Why should you, a person already registered to vote care? An untested change of this magnitude will change the environment at the polls. Lines will be longer, tempers will be shorter, we don’t know how disenfranchised voters will react.
Why should I, as a checklist supervisor care? I stress over every application during the 12 or more hours I’m at the polls. Add to that calling a hotline, spending up to 20 minutes trying to get a voter registered, while the line gets longer and those on the line lose patience.
So many unanswered questions. How do I contact the hotline? Does the polling place have a phone? Does it have adequate cell phone service? Am I supposed to use my own phone, hand my personal phone to a voter?
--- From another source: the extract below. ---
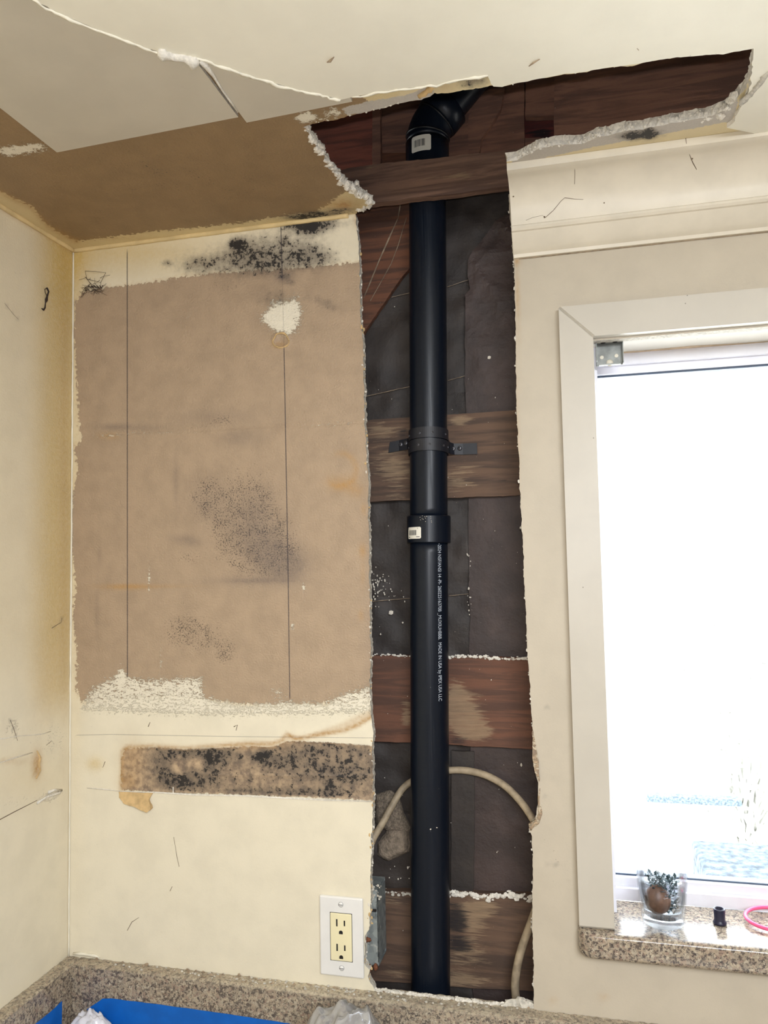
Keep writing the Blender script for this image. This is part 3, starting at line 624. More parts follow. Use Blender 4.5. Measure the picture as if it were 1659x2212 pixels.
rubble('plaster_lump', left_edge[7:], H-.001, .0048, M['gypsum_white'], ce, 45, 170)
rubble('plaster_lump', [(1590, 212), (1570, 238), (1545, 256), (1520, 262)], H-.001, .005, M['gypsum_white'], ce, 46, 80)
rubble('plaster_lump', rt_edge[6:], H-.0005, .0024, M['gypsum_white'], ce, 47, 170)
rubble('plaster_lump', up_edge[:9], H-.001, .0018, M['gypsum_white'], ce, 51, 70)
rubble('plaster_lump', up_edge2, zl, .0020, M['gypsum_white'], ce, 52, 110)
lump('plaster_lump', [(905, 210), (920, 204), (934, 192), (937, 184)], H-.002, .004, M['paper_torn'], ce, 48, 6, .5)
lump('ceiling_scrape', [(1598, 226), (1625, 198), (1650, 166), (1680, 140)], zl, .0035, M['gypsum'], ce, 49, 6, .3)
for k, px_ in enumerate(([(706, 134), (714, 128), (722, 122)], [(1142, 143), (1152, 134), (1166, 127)], [(1380, 108), (1376, 104)])):
    mb = MB(); mb.tube([atZ(a, b, zl) for a, b in px_], [.001, .003, .0008], 5, jit=.5, seed=k, flat=.2); mb.build('scrape_mark', M['dirt_shadow'], ce)

# ------------------------------------------------------------------ rest of the room shell
mb = MB(); mb.box((-.05, -3.2, -.05), (3.0, .12, 0)); mb.build('floor', M['floor'], kind='structure')
mb = MB(); mb.box((3.0, -3.2, 0), (3.05, .02, H)); mb.build('wall_side', M['wall_r'], kind='structure')
mb = MB(); mb.box((-.05, -3.25, 0), (3.05, -3.2, H)); mb.build('wall_front', M['wall_r'], kind='structure')

# ------------------------------------------------------------------ inside of the wall: paper, boards, framing
def paper_disp(V):
    x, z = V[:, 0], V[:, 2]; r = np.zeros(len(V)); rn = np.random.RandomState(3)
    for k in range(26):
        a = rn.uniform(0, math.pi); f = rn.uniform(12, 90); r += .05/f*np.sin((x*math.cos(a)+z*math.sin(a))*f*2+rn.uniform(0, 6))*rn.uniform(.2, 1)
    for zz in (2.04, 1.915, 1.58, 1.23): r += -.0012*np.exp(-((z-zz)/.0016)**2)
    return -r*.6
wc = slab('wall_cavity', [(.36, .88), (.36, 2.30), (.835, 2.30), (.835, .88)], 'wall', .102, .004, [M['tar'], M['tar']], spacing=.0055, disp=paper_disp, seed=3, kind='structure', label='dark building paper at the back of the opened wall')
def wrinkle(V):
    x, z = V[:, 0], V[:, 2]; rn = np.random.RandomState(8); r = np.zeros(len(V)); up = np.clip((z-1.86)/.3, 0, 1)
    for k in range(30):
        a = rn.uniform(0, math.pi); f = rn.uniform(20, 60); ph = rn.uniform(0, 6)
        r += (1-np.abs(np.sin((x*math.cos(a)+z*math.sin(a))*f+ph)))**3*.0022*rn.uniform(-.4, 1)
    return -(r*(.15+.85*up)+.004*up)
rp = rag(xz([(1070, 480), (1055, 505), (1022, 545), (1012, 565), (1012, 600), (1018, 625), (1006, 640), (1006, 700), (1004, 800), (1008, 900), (1012, 1100), (1015, 1400), (1018, 1700), (1020, 1925), (1022, 2160)], .096), .0010, .006, 51)
rp = rp+[(.834, .90), (.834, 2.20), (rp[0][0]+.03, rp[0][1]+.012)]
slab('paper_sheet', rp, 'wall', .0975, .0008, [M['tar2'], M['tar2']], wc, spacing=.0055, disp=wrinkle, seed=4, label='crumpled overlapping sheet of building paper at the right')
def board(name, px, y, th, mat, seed, worn=None, dark=None, label=None, parent=None, rough=.0006, sp=.006):
    def at(V):
        P = project(V); d = {'worn': gauss(P, worn) if worn else np.zeros(len(P)), 'dark': gauss(P, dark) if dark else np.zeros(len(P))}; return d
    return slab(name, rag(xz(px, y), rough, .006, seed, True), 'wall', y, th, mat, wc if parent is None else parent, spacing=sp, attrs=at, seed=seed, label=label)
yb = .0855
board('board', [(700, 914), (1020, 892), (1200, 880), (1200, 1068), (1020, 1074), (700, 1088)], yb, .012, M['board'], 1,
      [(830, 930, 50, 16, .75), (840, 1000, 50, 30, .7), (860, 1040, 20, 30, .4), (995, 910, 20, 12, .9), (1000, 1010, 40, 20, .55), (985, 1050, 40, 16, .6), (840, 1075, 60, 6, .5)], [(870, 940, 16, 16, .7), (800, 960, 30, 6, .4), (1090, 1040, 20, 4, .6)], 'upper horizontal board, worn pale, behind the pipe strap')
board('board', [(700, 1416), (900, 1417), (1020, 1419), (1220, 1423), (1220, 1622), (1020, 1612), (900, 1604), (700, 1600)], yb, .012, M['board_red'], 2,
      [(1000, 1540, 34, 36, 1.15), (985, 1500, 14, 26, .7), (1030, 1580, 30, 16, .8), (878, 1545, 12, 30, .9)], [(985, 1600, 30, 10, .7), (960, 1500, 6, 40, .3)], 'middle reddish horizontal board with a pale worn knot')
board('board', [(700, 1920), (900, 1926), (1020, 1930), (1220, 1936), (1220, 2144), (1020, 2134), (900, 2124), (700, 2116)], yb, .012, M['board'], 3,
      [(1040, 1960, 40, 20, .75), (1020, 2000, 30, 40, .6), (1000, 2080, 50, 40, .55), (1000, 2120, 60, 8, .7), (840, 1945, 40, 12, .6), (860, 2100, 30, 10, .55), (850, 2060, 20, 20, .3)], [(985, 1990, 26, 34, .9), (1000, 2045, 40, 12, .6)], 'lowest horizontal board, streaked pale and black')
for k, (pts, r) in enumerate((([(790, 1416), (830, 1415), (888, 1418)], .0018), ([(970, 1418), (1030, 1418), (1060, 1421), (1140, 1424)], .0026), ([(826, 1927), (888, 1933)], .0024), ([(970, 1930), (1020, 1933), (1060, 1938), (1100, 1936), (1150, 1940)], .0042))):
    p_ = rag(xz(pts, .083), .0012, .003, 60+k); rn = np.random.RandomState(k)
    mb = MB()
    for q in range(len(p_)*3):
        a, b = p_[rn.randint(len(p_))]; s_ = r*rn.uniform(.25, 1.0)**1.3
        mb.rock((a+rn.uniform(-.002, .002), .0845-s_*.5, b+rn.normal(0, r*.45)), (s_*1.5, s_*.8, s_), q)
    mb.build('plaster_crust', M['gypsum_white'] if k != 2 else M['gypsum'], wc, kind='stuff')
# vertical cleat strip between the lower boards, right of the pipe
board('cleat', [(975, 1622), (1024, 1624), (1024, 1925), (975, 1922)], .094, .006, M['tar'], 9)
# diagonal brace at the top left
br = atY(905, 400, .088), atY(700, 790, .088)
board('brace', [(770, 330), (930, 330), (900, 560), (860, 610), (785, 722), (690, 880), (690, 640)], .088, .010, [M['brace'], M['brace']], 6, [(850, 520, 14, 60, .2, 25)], None, 'orange-brown diagonal brace left of the pipe top')
mb = MB(); mb.tube([atY(a, b, .086) for a, b in ((866, 436), (860, 470), (838, 520), (820, 560), (800, 610), (785, 645))], .0010, 5, jit=.5, seed=4); mb.tube([atY(a, b, .086) for a, b in ((878, 470), (860, 530), (845, 570), (800, 650))], .0007, 5, jit=.5, seed=5); mb.build('brace_split', M['dirt_shadow'], wc)
# beam across the top of the opening
tb = slab('top_beam', rag(xz([(640, 390), (760, 362), (860, 349), (960, 338), (1040, 330), (1097, 324), (1200, 306), (1500, 262), (1500, 330), (1200, 390), (1097, 402), (960, 420), (800, 439), (740, 450), (640, 470)], .004), .0010, .006, 71, True), 'wall', .004, .016,
          [M['beam'], M['beam']], wc, spacing=.008, attrs=lambda V: {'worn': gauss(project(V), [(960, 385, 60, 6, .55), (880, 355, 60, 5, .6), (1000, 380, 20, 8, .5), (800, 366, 14, 8, .6), (960, 410, 100, 5, .25)]), 'dark': gauss(project(V), [(740, 400, 60, 30, .3)])}, seed=71, label='dark horizontal beam across the top of the opening')
# framing above the ceiling
board('header_board', [(560, 180), (808, 150), (809, 380), (560, 420)], .074, .016, M['header_red'], 12, None, [(720, 330, 60, 20, .3)], 'dark red board at the left end of the ceiling hole')
board('batten', [(804, 150), (822, 148), (822, 380), (804, 384)], .066, .010, M['header'], 13)
board('header_board', [(823, 140), (1133, 80), (1133, 350), (823, 390)], .090, .014, M['header'], 14, [(850, 290, 30, 40, .25), (1030, 270, 30, 40, .2)], [(1060, 170, 60, 14, .5)], 'brown board behind the pipe elbow')
board('header_board', [(1134, 90), (1199, 80), (1199, 250), (1134, 252)], .090, .014, M['header'], 15)
board('header_board', [(1134, 298), (1199, 296), (1199, 360), (1134, 362)], .090, .014, M['header'], 16)
board('blocking', [(1126, 230), (1210, 230), (1210, 320), (1126, 320)], .1125, .002, M['notch_shade'], 17, None, [(1170, 290, 30, 14, .9)], 'red wood darkened for shade, seen through the square notch')  # near-black patch painted low down as the notch's shadow
board('header_board', [(1197, 60), (1420, 30), (1720, -20), (1720, 320), (1400, 350), (1197, 372)], .068, .030, M['header'], 18, None, None, 'long dark brown board at the right end of the ceiling hole')
board('splice_block', [(1012, 335), (1012, 250), (1030, 205), (1060, 192), (1090, 190), (1082, 235), (1060, 270), (1040, 300), (1035, 335)], .080, .012, M['header'], 19, [(1040, 250, 14, 30, .3)])
mb = MB(); mb.box((.2, -1.2, 2.47), (1.5, .14, 2.49)); mb.box((.2, .115, 2.2), (1.5, .14, 2.48)); mb.box((.2, -.40, 2.206), (.24, .12, 2.47)); mb.box((1.2, -.40, 2.206), (1.24, .12, 2.47)); mb.box((.2, -.46, 2.206), (1.24, -.40, 2.47)); mb.build('dark_enclosure', M['dark_enclosure'], wc)  # unseen box added above the hole to keep the cavity dark
mb = MB(); mb.box((.40, .0135, .88), (.445, .100, 2.20)); mb.build('light_block', M['header'], wc); mb = MB(); mb.box((.785, .0165, .88), (.834, .096, 2.20)); mb.build('light_block', M['header'], wc)  # unseen uprights added to block light at the cavity sides
mb = MB(); mb.box((.36, .106, .86), (.835, .12, 2.32)); mb.build('sheathing', M['dark_enclosure'], wc)
mb = MB(); mb.box((.44, .014, .89), (.834, .10, .93)); mb.build('bottom_block', M['header'], wc)
for k, px_ in enumerate(([(785, 857), (888, 834)], [(968, 822), (1004, 812)], [(846, 642), (888, 632)], [(966, 620), (1014, 604)], [(800, 1299), (888, 1292)], [(970, 1287), (1012, 1283)], [(968, 432), (1060, 412)])):
    mb = MB(); mb.tube([atY(a, b, .0975) for a, b in rag(px_, .6, 12, k)], .0005, 5, jit=.5, seed=k); mb.build('paper_crease', M['dirt_shadow'] if k < 6 else M['tar2'], wc)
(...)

Have the sponsors of this bill considered these questions, or are they just assuming the Secretary of State will just make it happen?
Today, the onus is on the voter to provide documentation. If a voter chooses to use an affidavit to affirm eligibility, the onus is still on the voter. HB 1370 shifts responsibility for proving an applicant’s qualifications to the supervisor of the checklist and the hotline. That’s not our role.
And how many eligible applicants votes will not be counted because they don’t have documents, can’t get to Superior Court — the elderly, homeless, workers, mothers with young children, students — or don’t have the money to file an appeal?
HB 1370 is an incomplete, untested solution, wrought with issues, disenfranchising voters, alienating election workers and potentially embarrassing the state or exposing it to the costs of a legal challenge, all to fix a non-existent problem. I urge our New Hampshire House and Senate to vote against the committee of conference report for HB 1370.